From the earliest childhood stories, suspense has always dominated my writing, though genres have varied. My first novel, written during high school, was an Agatha Christie copycat. So I started with a traditional mystery. I’ve also written suspense as a young-adult fantasy novel and a young-adult historical novel. It was when I submitted a young-adult novel for publication that an editor recommended I try something for adults. It was her challenge that compelled me to write my first published novel, Fatal Illusions, with Kregel.

You work full time from home as a freelance writer and editor. Does working from home make it easier or harder to write your fiction stories? Do you ever get tired of working on a computer and/or prefer to write your stories out by hand?

Being at home makes it easier and harder, if that makes sense. Because I’m home, it’s easier for me to carve out a few minutes here and there if I want to, though a few minutes are hardly enough to make headway on a novel. It’s harder in that I’m editing so many books for other people each day that the life feels sucked out of words sometimes. And yes, sometimes I stare at a computer screen way too much and just have to get out of my chair and go for a walk.  
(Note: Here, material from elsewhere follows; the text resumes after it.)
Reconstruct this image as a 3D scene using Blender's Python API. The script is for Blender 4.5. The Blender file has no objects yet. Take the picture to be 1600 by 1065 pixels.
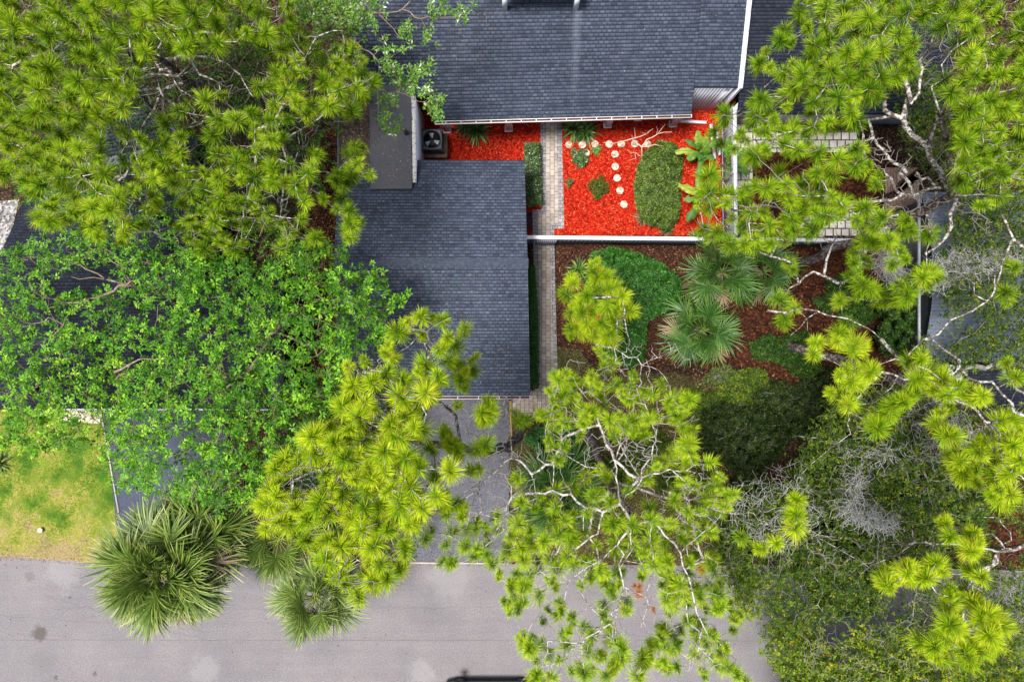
import bpy, math
import numpy as np
from mathutils import Vector, Matrix, Euler

# ------------------------------------------------------------------ camera, world, sun
SC = bpy.context.scene
COL = SC.collection
H = 33.0; F = 1089.0          # drone height, focal length in photo pixels (1600 wide)
cam = bpy.data.cameras.new('drone_camera'); cam_o = bpy.data.objects.new('drone_camera', cam); COL.objects.link(cam_o)
cam_o.location = (0, 0, H); cam_o.rotation_euler = (0, 0, 0)
cam.sensor_width = 36; cam.lens = 36*F/1600; cam.clip_start = 0.1; cam.clip_end = 400
SC.camera = cam_o
SUN_EL, SUN_AZ = math.radians(73), math.radians(-98)   # from the top-left of the picture
world = bpy.data.worlds.new('World'); SC.world = world; world.use_nodes = True
wn = world.node_tree
sky = wn.nodes.new('ShaderNodeTexSky'); sky.sky_type = 'NISHITA'; sky.sun_disc = False
sky.sun_elevation = SUN_EL; sky.sun_rotation = SUN_AZ; sky.air_density = 1.0; sky.dust_density = 4.0; sky.ozone_density = 1.0
wn.nodes['Background'].inputs['Strength'].default_value = 0.105
wn.links.new(sky.outputs[0], wn.nodes['Background'].inputs[0])
sl = bpy.data.lights.new('sun', 'SUN'); sl.energy = 4.1; sl.angle = math.radians(16); sl.color = (1, .97, .92)
so = bpy.data.objects.new('sun', sl); COL.objects.link(so)
sd = Vector((math.sin(SUN_AZ)*math.cos(SUN_EL), math.cos(SUN_AZ)*math.cos(SUN_EL), math.sin(SUN_EL)))
so.rotation_euler = sd.to_track_quat('Z', 'Y').to_euler(); so.location = (0, 0, 60)
SC.view_settings.view_transform = 'Standard'; SC.view_settings.look = 'None'
SC.view_settings.exposure = 0.75; SC.view_settings.gamma = 1
SC.render.engine = 'CYCLES'
SC.cycles.max_bounces = 5; SC.cycles.diffuse_bounces = 2; SC.cycles.transmission_bounces = 2; SC.cycles.glossy_bounces = 2

# ------------------------------------------------------------------ helpers
def W(px, py, z=0.0):
    s = (H-z)/F
    return np.array(((px-800)*s, (532.5-py)*s, z))
def WA(px, py, z):
    px, py, z = np.broadcast_arrays(np.asarray(px, float), np.asarray(py, float), np.asarray(z, float))
    s = (H-z)/F
    return np.stack([(px-800)*s, (532.5-py)*s, z], -1)
def pts(s, off=(0, 0), k=1/3.945):
    return [(off[0]+float(a.split(',')[0])*k, off[1]+float(a.split(',')[1])*k) for a in s.split()]

def tag(o, label=None, cat=None, group=None, kind=None, category=None):
    cat = cat or category
    if label: o['label'] = label
    if cat: o['category'] = cat
    if group: o['group'] = group
    if kind: o['kind'] = kind
    return o
def empty(name, loc, label, cat, group=None):
    o = bpy.data.objects.new(name, None); COL.objects.link(o); o.empty_display_size = .2
    o.location = Vector([float(c) for c in loc]); return tag(o, label, cat, group)

class MB:
    """mesh buffer: verts, polygons of any size, per-vertex float v, optional uv"""
    def __init__(s): s.V = []; s.n = 0; s.F = {}; s.A = []; s.UV = None; s.uvs = {}
    def add(s, v, f, a=0.5, uv=None):
        v = np.asarray(v, float).reshape(-1, 3); f = np.asarray(f, int)
        if f.size == 0: return s
        k = f.shape[1]
        s.F.setdefault(k, []).append(f+s.n); s.uvs.setdefault(k, []).append(uv if uv is not None else np.zeros((f.size, 2)))
        s.V.append(v); s.A.append(np.broadcast_to(np.asarray(a, float), (len(v),)).copy()); s.n += len(v); return s
    def box(s, c, d, rz=0, a=0.5, tilt=None):
        x, y, z = [q/2 for q in d]
        v = np.array([(i, j, k) for k in (-z, z) for i, j in ((-x, -y), (x, -y), (x, y), (-x, y))])
        if tilt is not None: v = v @ np.array(Euler(tilt).to_matrix()).T
        if rz: v = v @ np.array(Matrix.Rotation(rz, 3, 'Z')).T
        s.add(v+np.asarray(c), [(3, 2, 1, 0), (4, 5, 6, 7), (0, 1, 5, 4), (1, 2, 6, 5), (2, 3, 7, 6), (3, 0, 4, 7)], a); return s
    def wallbox(s, p, q, z0, z1, t, a=.5):
        """box along p->q (world xy) from z0 to z1 with thickness t"""
        p = np.array(p[:2], float); q = np.array(q[:2], float); d = q-p; L = np.linalg.norm(d)
        return s.box(((p+q)[0]/2, (p+q)[1]/2, (z0+z1)/2), (L, t, z1-z0), math.atan2(d[1], d[0]), a)
    def prism(s, poly, z0, z1, a=.5):
        n = len(poly); poly = [np.array(p[:2], float) for p in poly]
        v = [(*p, z0) for p in poly]+[(*p, z1) for p in poly]
        s.add(v, [list(range(n, 2*n))], a); s.add(v, [list(range(n))[::-1]], a)
        s.add(v, [(i, (i+1) % n, n+(i+1) % n, n+i) for i in range(n)], a); return s
    def lathe(s, c, prof, n=20, a=.5):
        v = [(c[0]+r*math.cos(2*math.pi*i/n), c[1]+r*math.sin(2*math.pi*i/n), c[2]+z) for r, z in prof for i in range(n)]
        f = [(j*n+i, j*n+(i+1) % n, (j+1)*n+(i+1) % n, (j+1)*n+i) for j in range(len(prof)-1) for i in range(n)]
        s.add(v, f, a); s.add(v, [list(range((len(prof)-1)*n, len(prof)*n))], a); return s
    def tubes(s, A, B, ra, rb, n=5, a=.5):
        A = np.asarray(A, float); B = np.asarray(B, float); N = len(A)
        if N == 0: return s
        ra = np.broadcast_to(ra, (N,)); rb = np.broadcast_to(rb, (N,))
        d = B-A; L = np.linalg.norm(d, axis=1, keepdims=True)+1e-9; d = d/L
        ref = np.where(np.abs(d[:, 2:3]) < .9, np.array([[0, 0, 1.]]), np.array([[1., 0, 0]]))
        u = np.cross(d, ref); u /= np.linalg.norm(u, axis=1, keepdims=True)+1e-9; w = np.cross(d, u)
        an = np.arange(n)*2*math.pi/n
        ring = u[:, None, :]*np.cos(an)[None, :, None]+w[:, None, :]*np.sin(an)[None, :, None]
        A2 = A-d*ra[:, None]*.35; B2 = B+d*rb[:, None]*.35
        v = np.concatenate([A2[:, None]+ring*ra[:, None, None], B2[:, None]+ring*rb[:, None, None]], 1)
        i = np.arange(n); j = (i+1) % n
        f = np.stack([i, j, j+n, i+n], 1)[None]+(np.arange(N)*2*n)[:, None, None]
        av = np.repeat(np.broadcast_to(a, (N,)), 2*n)
        s.add(v, f.reshape(-1, 4), av); return s
    def build(s, name, mat, parent=None, smooth=False, origin=None, **kw):
        V = np.concatenate(s.V); A = np.concatenate(s.A)
        if parent is not None: off = np.array(parent.matrix_world.translation) if parent.parent else np.array(parent.location)
        elif origin is not None: off = np.asarray(origin, float)
        else:
            off = (V.min(0)+V.max(0))/2; off[2] = V[:, 2].min()
        if parent is not None and parent.type == 'MESH' : off = np.array(parent.get('_o', (0, 0, 0)))
        me = bpy.data.meshes.new(name); me.vertices.add(len(V)); me.vertices.foreach_set('co', (V-off).astype(np.float32).ravel())
        loops = []; tot = []; uv = []
        for k in sorted(s.F):
            f = np.concatenate(s.F[k]); loops.append(f.ravel()); tot.append(np.full(len(f), k)); uv.append(np.concatenate(s.uvs[k]))
        loops = np.concatenate(loops); tot = np.concatenate(tot); uv = np.concatenate(uv)
        me.loops.add(len(loops)); me.loops.foreach_set('vertex_index', loops.astype(np.int32))
        me.polygons.add(len(tot)); me.polygons.foreach_set('loop_start', (np.cumsum(tot)-tot).astype(np.int32))
        me.polygons.foreach_set('loop_total', tot.astype(np.int32))
        if smooth: me.polygons.foreach_set('use_smooth', np.ones(len(tot), bool))
        if np.abs(uv).sum() > 0:
            l = me.uv_layers.new(name='UVMap'); l.data.foreach_set('uv', uv.astype(np.float32).ravel())
        at = me.attributes.new('v', 'FLOAT', 'POINT'); at.data.foreach_set('value', A.astype(np.float32))
        me.update(calc_edges=True); me.materials.append(mat)
        o = bpy.data.objects.new(name, me); COL.objects.link(o)
        if parent is not None:
            o.parent = parent
        else: o.location = Vector([float(c) for c in off])
        o['_o'] = [float(c) for c in off]
        tag(o, **kw); return o

# ------------------------------------------------------------------ materials
MAT = {}
def nmat(name, rough=.8, spec=.3):
    m = bpy.data.materials.new(name); m.use_nodes = True; nt = m.node_tree
    b = nt.nodes['Principled BSDF']; b.inputs['Roughness'].default_value = rough; b.inputs['Specular IOR Level'].default_value = spec
    MAT[name] = m; return m, nt, b
def N(nt, t, **kw):
    n = nt.nodes.new(t)
    for k, v in kw.items():
        if k in n.inputs: n.inputs[k].default_value = v
        else: setattr(n, k, v)
    return n
def ramp(nt, fac, stops, interp='LINEAR'):
    r = nt.nodes.new('ShaderNodeValToRGB'); r.color_ramp.interpolation = interp
    e = r.color_ramp.elements
    while len(e) < len(stops): e.new(.5)
    for q, (p, c) in zip(e, stops): q.position = p; q.color = (*c, 1)
    nt.links.new(fac, r.inputs[0]); return r.outputs[0]
def mixc(nt, a, b, fac, mode='MIX'):
    m = nt.nodes.new('ShaderNodeMix'); m.data_type = 'RGBA'; m.blend_type = mode
    for i, v in ((0, fac), (6, a), (7, b)):
        if hasattr(v, 'links') or isinstance(v, bpy.types.NodeSocket): nt.links.new(v, m.inputs[i])
        else: m.inputs[i].default_value = v if i == 0 else (*v, 1)
    return m.outputs[2]
def coords(nt, kind='Object'):
    return nt.nodes.new('ShaderNodeTexCoord').outputs[kind]
def wpos(nt): return nt.nodes.new('ShaderNodeNewGeometry').outputs['Position']
def noise(nt, vec, scale, detail=4, rough=.6, out='Fac'):
    n = N(nt, 'ShaderNodeTexNoise', Scale=scale, Detail=detail, Roughness=rough); nt.links.new(vec, n.inputs['Vector']); return n.outputs[out]
def bump(nt, b, h, s=.5, d=.02):
    k = N(nt, 'ShaderNodeBump', Strength=s, Distance=d); nt.links.new(h, k.inputs['Height']); nt.links.new(k.outputs[0], b.inputs['Normal'])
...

But that’s the nature of life for me: both my paycheck and my novel writing depend on a lot of screen time. There’s no escaping it. Sometimes I wonder if I should switch vocations and be a welder or work some other trade; then I could channel my energy for words into my own books. So far God hasn’t led me on that path.

I never write my stories by hand; my hand can’t keep up with my brain. I can type about ninety words a minute, so that’s about right. 

I appreciated your series, In Defense of Clean Speech in Christian Fiction, which is featured on your Web site: How else can fans find out more about you and your writing?

Thanks, I’m glad you appreciated the series. I’m rather passionate about Christian fiction being clean. Fans can learn more about me at my website (listed above) and at Twitter and Facebook:

I also have a website for my freelance editing: God has enabled me to edit a good number of published novels.

Adam is giving away a free e-book copy of his latest novel, The Tenth PlagueTo enter, leave a comment, along with a valid e-mail address, and let Adam know what you think about meaning in Christian fiction (i.e, Does Christian fiction need to say something?) or list what you are currently reading and enjoying. The giveaway ends on August 23rd. 


  1. Enjoyed the interview. I don't think we should beat the reader over the head or preach, but yes, I think a reader should take away more than a warm fuzzy feeling after reading Christian fiction. Actually, my goal is to write to the general market and weave in the Christian message. :-) pat at ptbradley dot com

  2. I enjoyed Adam's first book and appreciate clean books with a Christian worldview that are also entertaining and well-written.
    bonniejeanlyons at gmail dot com

  3. Wow, someone other than myself believes that Christian fiction should be clean and a apart of our spiritual walk with Christ. I've bumped heads with folks who think otherwise. Thank you, for this great interview. I really enjoy the idea of meaningful suspense and I can see myself tackling that as a writer. God bless!

  4. Oh, so sorry, I got so excited by this interview, I forgot my email address. jeanann_w at yahoo dot com

  5. Hi, Patricia. I agree with you. There's a fine line between "being meaningful" and banging the reader over the head with a sermon. Subtlety is best and can be challenging. After all, folks are reading a novel for story and characters, not for a sermon. So a deft hand is necessary, and being meaningful takes works, but ultimately I think it gives our fiction lasting value. Thanks for writing.

  6. Hey, Bonnie. I'm so glad you enjoyed "Fatal Illusions." Thanks for writing.

  7. Hey, Jean! Hey, you may have found a kindred spirit. I so strongly believe that our fiction as Christian authors should be meaningful that I made "meaningful suspense" my tagline. We should be offering the world something different, not the same old. After all, we have the words of life. Thanks for writing.

  8. Christian books like this could and probably do reach people. You never know what God has in place.

  9. Thanks, Jeff. I'm honored to be here!

  10. Hi, Linda. I've had a number of readers tell me that my books have encouraged them in their faith. Ultimately, of course, it's God encouraging them through my books, but I know what they mean. Thanks.

  11. Adam, I loved Fatal Illusions! I definitely think that Christian authors should provide more "meat" in their works and not just fluff. It helps sometimes to see Christianity lived out in others lives, and we can learn from both their mistakes and examples of godly character. Keep up the good work! smrupert at gmail dot com

  12. Congrats to Sharon Rupert! I'll contact her shortly.